Large volumes of debt from Russian borrowers are at risk of being pushed into junk status. Burhan Khadbai reports.

The creditworthiness of Russia’s corporates and financial institutions is under increasing pressure as a result of the sanctions imposed on the country since its invasion of Ukraine.

As of March 8, $61.74bn from the $112bn of total outstanding debt by Russian corporates and financial institutions over the next 10 years is on the brink of investment grade territory of BBB, according to Dealogic.
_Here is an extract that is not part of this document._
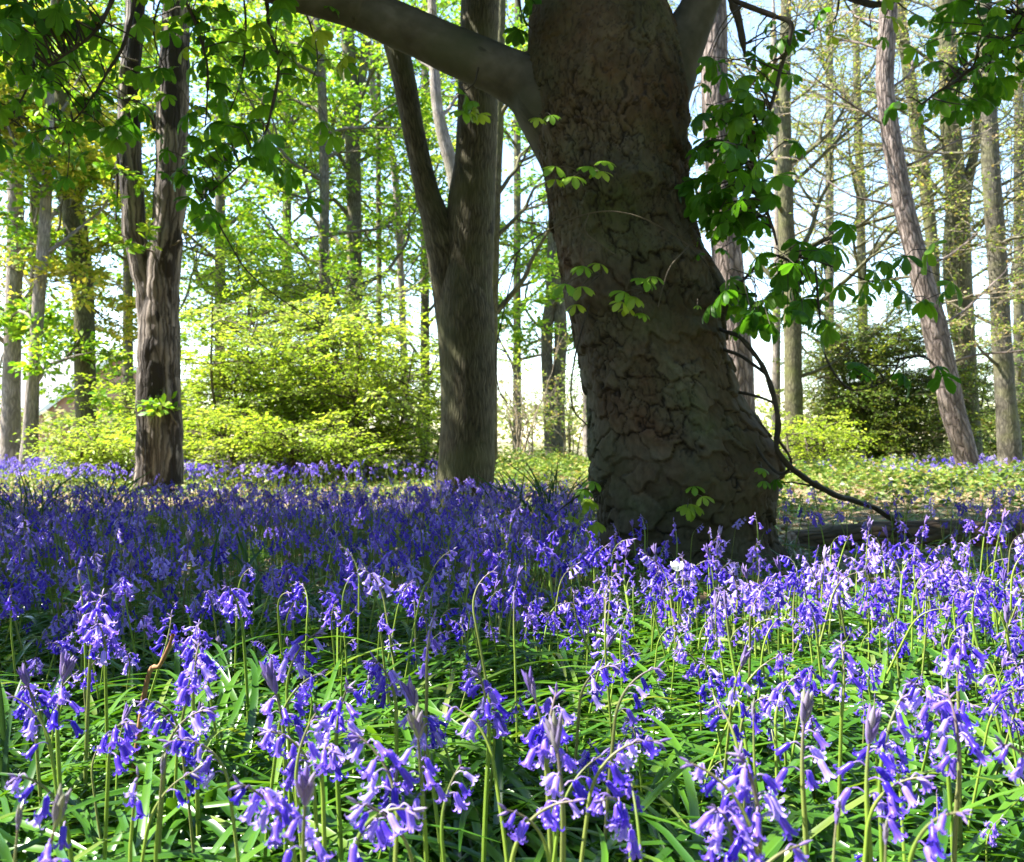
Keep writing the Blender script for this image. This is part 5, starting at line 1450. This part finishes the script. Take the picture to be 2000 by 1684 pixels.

Much of this debt is from energy companies, which accounts for $71.67bn of the total outstanding debt over the next 10 years, followed by industrial companies at $20bn and financial institutions at $8.6bn.

The major credit rating agencies have already begun downgrading Russian corporate debt to junk status.

S&P downgraded four Russian banks from BBB- to BB+ on March 1 – Raiffeisenbank AO, UniCredit bank AO, Gazprombank JSC and Alfa-Bank JSC (including its holding company, ABH Financial).

Moody’s could soon follow suit after placing the ratings of 16 Russian financial institutions and 51 Russian non-financial corporates under review for downgrade.

The Russian sovereign has already been downgraded twice by S&P since the invasion of Ukraine, from BBB- to BB+ on February 25, followed by a further downgrade to CCC- on March 3, citing an “increasing risk of default”. Meanwhile, Fitch downgraded Russia from BBB to B on March 2.

“In our view, the escalation of Russia-Ukraine tensions, Russian operations in Ukraine and widening of sanctions against Russia could lead to conditions that eventually destabilise Russia's economy and financial system,” said S&P in a statement. “The US and EU have announced sanctions that prohibit dealings with several banks and their subsidiaries, and introduced restrictions for working with several others, including restrictions of operations with the Russian central bank.”